**Task to complete**
Retype the listing that follows, word for word.
## begin
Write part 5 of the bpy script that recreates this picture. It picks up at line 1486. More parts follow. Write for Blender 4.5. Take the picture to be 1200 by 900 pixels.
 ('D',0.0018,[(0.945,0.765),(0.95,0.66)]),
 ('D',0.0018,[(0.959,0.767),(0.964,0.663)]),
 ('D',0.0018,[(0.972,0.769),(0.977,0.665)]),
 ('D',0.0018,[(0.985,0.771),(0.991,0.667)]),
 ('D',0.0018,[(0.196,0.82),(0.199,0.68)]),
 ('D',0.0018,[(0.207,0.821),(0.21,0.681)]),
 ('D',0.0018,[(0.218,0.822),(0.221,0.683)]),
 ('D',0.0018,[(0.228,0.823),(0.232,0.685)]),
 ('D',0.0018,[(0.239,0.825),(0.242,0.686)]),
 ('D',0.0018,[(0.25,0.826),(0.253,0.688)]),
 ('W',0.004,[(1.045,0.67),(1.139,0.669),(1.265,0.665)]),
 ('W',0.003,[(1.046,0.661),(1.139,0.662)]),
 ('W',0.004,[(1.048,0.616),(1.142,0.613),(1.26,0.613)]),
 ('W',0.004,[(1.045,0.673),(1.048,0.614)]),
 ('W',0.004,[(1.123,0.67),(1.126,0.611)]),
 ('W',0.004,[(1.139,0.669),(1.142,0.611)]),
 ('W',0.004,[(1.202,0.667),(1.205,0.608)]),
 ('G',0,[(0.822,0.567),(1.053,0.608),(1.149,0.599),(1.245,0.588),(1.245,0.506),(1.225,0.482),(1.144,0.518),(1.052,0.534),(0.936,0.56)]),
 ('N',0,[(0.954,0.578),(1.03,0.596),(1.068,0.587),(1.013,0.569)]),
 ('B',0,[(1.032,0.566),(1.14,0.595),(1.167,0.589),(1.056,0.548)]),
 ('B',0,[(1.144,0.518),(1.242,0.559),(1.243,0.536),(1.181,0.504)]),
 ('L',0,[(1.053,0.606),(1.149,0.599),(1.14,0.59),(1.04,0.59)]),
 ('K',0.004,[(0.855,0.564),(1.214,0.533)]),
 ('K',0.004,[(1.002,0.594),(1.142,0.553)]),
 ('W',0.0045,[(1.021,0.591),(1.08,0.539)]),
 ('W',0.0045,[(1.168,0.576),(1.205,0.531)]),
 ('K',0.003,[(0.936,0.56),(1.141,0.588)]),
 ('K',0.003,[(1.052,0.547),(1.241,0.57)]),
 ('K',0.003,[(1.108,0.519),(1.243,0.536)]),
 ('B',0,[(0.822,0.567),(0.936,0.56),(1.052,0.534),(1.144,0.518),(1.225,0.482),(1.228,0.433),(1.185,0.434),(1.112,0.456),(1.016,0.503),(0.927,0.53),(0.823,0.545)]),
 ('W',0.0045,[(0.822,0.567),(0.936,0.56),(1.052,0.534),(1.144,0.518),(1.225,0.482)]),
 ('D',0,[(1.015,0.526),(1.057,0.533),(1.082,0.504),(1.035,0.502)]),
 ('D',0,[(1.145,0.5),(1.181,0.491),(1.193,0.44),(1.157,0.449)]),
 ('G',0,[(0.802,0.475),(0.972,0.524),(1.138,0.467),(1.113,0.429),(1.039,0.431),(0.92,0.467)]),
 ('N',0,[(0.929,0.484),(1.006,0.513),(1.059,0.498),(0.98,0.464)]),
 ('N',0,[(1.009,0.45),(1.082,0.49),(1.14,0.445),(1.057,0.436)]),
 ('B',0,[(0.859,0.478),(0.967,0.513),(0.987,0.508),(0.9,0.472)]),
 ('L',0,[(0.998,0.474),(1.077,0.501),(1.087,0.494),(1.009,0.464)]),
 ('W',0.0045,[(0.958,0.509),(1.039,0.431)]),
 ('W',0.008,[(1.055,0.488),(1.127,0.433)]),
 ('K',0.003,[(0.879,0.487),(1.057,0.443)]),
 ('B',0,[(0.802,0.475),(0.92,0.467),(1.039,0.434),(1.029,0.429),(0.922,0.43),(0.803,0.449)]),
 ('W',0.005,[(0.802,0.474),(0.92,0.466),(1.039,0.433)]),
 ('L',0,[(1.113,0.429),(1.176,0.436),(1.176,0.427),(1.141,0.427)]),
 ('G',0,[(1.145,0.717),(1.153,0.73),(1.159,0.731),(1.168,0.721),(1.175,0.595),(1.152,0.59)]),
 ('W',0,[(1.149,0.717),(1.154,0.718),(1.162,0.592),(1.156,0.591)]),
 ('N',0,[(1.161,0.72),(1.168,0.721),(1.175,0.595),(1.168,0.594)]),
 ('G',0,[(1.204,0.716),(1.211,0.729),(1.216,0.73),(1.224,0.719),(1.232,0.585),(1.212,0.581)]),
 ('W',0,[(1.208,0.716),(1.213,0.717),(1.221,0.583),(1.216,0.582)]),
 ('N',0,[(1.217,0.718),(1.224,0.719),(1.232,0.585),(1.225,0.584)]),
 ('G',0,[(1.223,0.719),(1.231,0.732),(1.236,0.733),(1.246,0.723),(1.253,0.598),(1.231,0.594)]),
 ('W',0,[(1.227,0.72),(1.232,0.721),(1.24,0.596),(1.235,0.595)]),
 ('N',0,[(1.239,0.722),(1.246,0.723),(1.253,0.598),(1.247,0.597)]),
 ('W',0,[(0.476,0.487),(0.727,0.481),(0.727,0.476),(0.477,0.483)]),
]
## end
**Written answer**
Write part 5 of the bpy script that recreates this picture. It picks up at line 1486. More parts follow. Write for Blender 4.5. Take the picture to be 1200 by 900 pixels.
 ('D',0.0018,[(0.945,0.765),(0.95,0.66)]),
 ('D',0.0018,[(0.959,0.767),(0.964,0.663)]),
 ('D',0.0018,[(0.972,0.769),(0.977,0.665)]),
 ('D',0.0018,[(0.985,0.771),(0.991,0.667)]),
 ('D',0.0018,[(0.196,0.82),(0.199,0.68)]),
 ('D',0.0018,[(0.207,0.821),(0.21,0.681)]),
 ('D',0.0018,[(0.218,0.822),(0.221,0.683)]),
 ('D',0.0018,[(0.228,0.823),(0.232,0.685)]),
 ('D',0.0018,[(0.239,0.825),(0.242,0.686)]),
 ('D',0.0018,[(0.25,0.826),(0.253,0.688)]),
 ('W',0.004,[(1.045,0.67),(1.139,0.669),(1.265,0.665)]),
 ('W',0.003,[(1.046,0.661),(1.139,0.662)]),
 ('W',0.004,[(1.048,0.616),(1.142,0.613),(1.26,0.613)]),
 ('W',0.004,[(1.045,0.673),(1.048,0.614)]),
 ('W',0.004,[(1.123,0.67),(1.126,0.611)]),
 ('W',0.004,[(1.139,0.669),(1.142,0.611)]),
 ('W',0.004,[(1.202,0.667),(1.205,0.608)]),
 ('G',0,[(0.822,0.567),(1.053,0.608),(1.149,0.599),(1.245,0.588),(1.245,0.506),(1.225,0.482),(1.144,0.518),(1.052,0.534),(0.936,0.56)]),
 ('N',0,[(0.954,0.578),(1.03,0.596),(1.068,0.587),(1.013,0.569)]),
 ('B',0,[(1.032,0.566),(1.14,0.595),(1.167,0.589),(1.056,0.548)]),
 ('B',0,[(1.144,0.518),(1.242,0.559),(1.243,0.536),(1.181,0.504)]),
 ('L',0,[(1.053,0.606),(1.149,0.599),(1.14,0.59),(1.04,0.59)]),
 ('K',0.004,[(0.855,0.564),(1.214,0.533)]),
 ('K',0.004,[(1.002,0.594),(1.142,0.553)]),
 ('W',0.0045,[(1.021,0.591),(1.08,0.539)]),
 ('W',0.0045,[(1.168,0.576),(1.205,0.531)]),
 ('K',0.003,[(0.936,0.56),(1.141,0.588)]),
 ('K',0.003,[(1.052,0.547),(1.241,0.57)]),
 ('K',0.003,[(1.108,0.519),(1.243,0.536)]),
 ('B',0,[(0.822,0.567),(0.936,0.56),(1.052,0.534),(1.144,0.518),(1.225,0.482),(1.228,0.433),(1.185,0.434),(1.112,0.456),(1.016,0.503),(0.927,0.53),(0.823,0.545)]),
 ('W',0.0045,[(0.822,0.567),(0.936,0.56),(1.052,0.534),(1.144,0.518),(1.225,0.482)]),
 ('D',0,[(1.015,0.526),(1.057,0.533),(1.082,0.504),(1.035,0.502)]),
 ('D',0,[(1.145,0.5),(1.181,0.491),(1.193,0.44),(1.157,0.449)]),
 ('G',0,[(0.802,0.475),(0.972,0.524),(1.138,0.467),(1.113,0.429),(1.039,0.431),(0.92,0.467)]),
 ('N',0,[(0.929,0.484),(1.006,0.513),(1.059,0.498),(0.98,0.464)]),
 ('N',0,[(1.009,0.45),(1.082,0.49),(1.14,0.445),(1.057,0.436)]),
 ('B',0,[(0.859,0.478),(0.967,0.513),(0.987,0.508),(0.9,0.472)]),
 ('L',0,[(0.998,0.474),(1.077,0.501),(1.087,0.494),(1.009,0.464)]),
 ('W',0.0045,[(0.958,0.509),(1.039,0.431)]),
 ('W',0.008,[(1.055,0.488),(1.127,0.433)]),
 ('K',0.003,[(0.879,0.487),(1.057,0.443)]),
 ('B',0,[(0.802,0.475),(0.92,0.467),(1.039,0.434),(1.029,0.429),(0.922,0.43),(0.803,0.449)]),
 ('W',0.005,[(0.802,0.474),(0.92,0.466),(1.039,0.433)]),
 ('L',0,[(1.113,0.429),(1.176,0.436),(1.176,0.427),(1.141,0.427)]),
 ('G',0,[(1.145,0.717),(1.153,0.73),(1.159,0.731),(1.168,0.721),(1.175,0.595),(1.152,0.59)]),
 ('W',0,[(1.149,0.717),(1.154,0.718),(1.162,0.592),(1.156,0.591)]),
 ('N',0,[(1.161,0.72),(1.168,0.721),(1.175,0.595),(1.168,0.594)]),
 ('G',0,[(1.204,0.716),(1.211,0.729),(1.216,0.73),(1.224,0.719),(1.232,0.585),(1.212,0.581)]),
 ('W',0,[(1.208,0.716),(1.213,0.717),(1.221,0.583),(1.216,0.582)]),
 ('N',0,[(1.217,0.718),(1.224,0.719),(1.232,0.585),(1.225,0.584)]),
 ('G',0,[(1.223,0.719),(1.231,0.732),(1.236,0.733),(1.246,0.723),(1.253,0.598),(1.231,0.594)]),
 ('W',0,[(1.227,0.72),(1.232,0.721),(1.24,0.596),(1.235,0.595)]),
 ('N',0,[(1.239,0.722),(1.246,0.723),(1.253,0.598),(1.247,0.597)]),
 ('W',0,[(0.476,0.487),(0.727,0.481),(0.727,0.476),(0.477,0.483)]),
]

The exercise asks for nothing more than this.